Did Jon Stewart jump the shark?

Stewart's "Rally for Sanity and/or Fear" has some commentators saying that the comedian has crossed the line from satirist to propagandist

Stephen Colbert emerges from a "fear bunker" chanting "Chi-le! Chi-le!"
(Image credit: Getty)

Over 200,000 people joined Jon Stewart on the National Mall on Saturday for his much-ballyhooed "Rally to Restore Sanity and/or Fear" in Washington, D.C. The event mixed musical performances from guests such as Sheryl Crow with comical interludes in which Stewart and co-host Stephen Colbert poked fun at cable news fear-mongering. "The Daily Show" host concluded with a sincere speech urging Americans to come together rather than let themselves be divided by politicians and cable news. The earnestness led some — including MSNBC's Keith Olbermann — to accuse Stewart of 'jumping the shark.' Has Stewart crossed a line from funny to self-important? (Watch Stewart's speech at the rally)
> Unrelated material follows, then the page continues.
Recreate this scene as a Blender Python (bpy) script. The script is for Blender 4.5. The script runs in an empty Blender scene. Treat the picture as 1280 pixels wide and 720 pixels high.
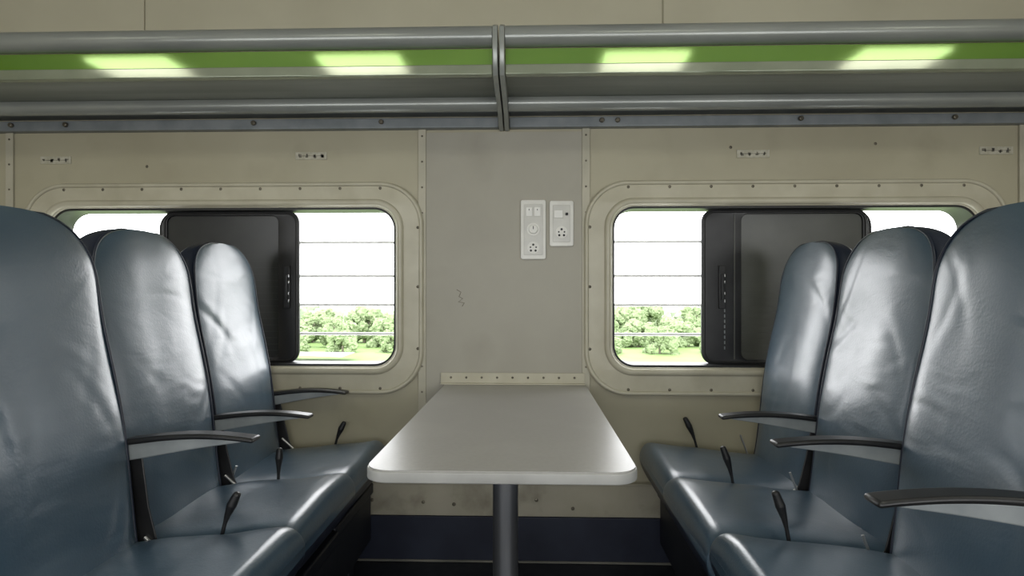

The rally was no laughing matter: The "adoring and critically-challenged" media has labeled Stewart the heir to "every satirist from Swift to Twain this week," says David Zurawik at the Baltimore Sun. But everything at this rally — from the "superficial and easy scapegoating" of the media to the "pompous, empty, politician-phony closing speech" — suggested that Stewart is taking himself too seriously. An "exercise in ego" is not what America needs right now.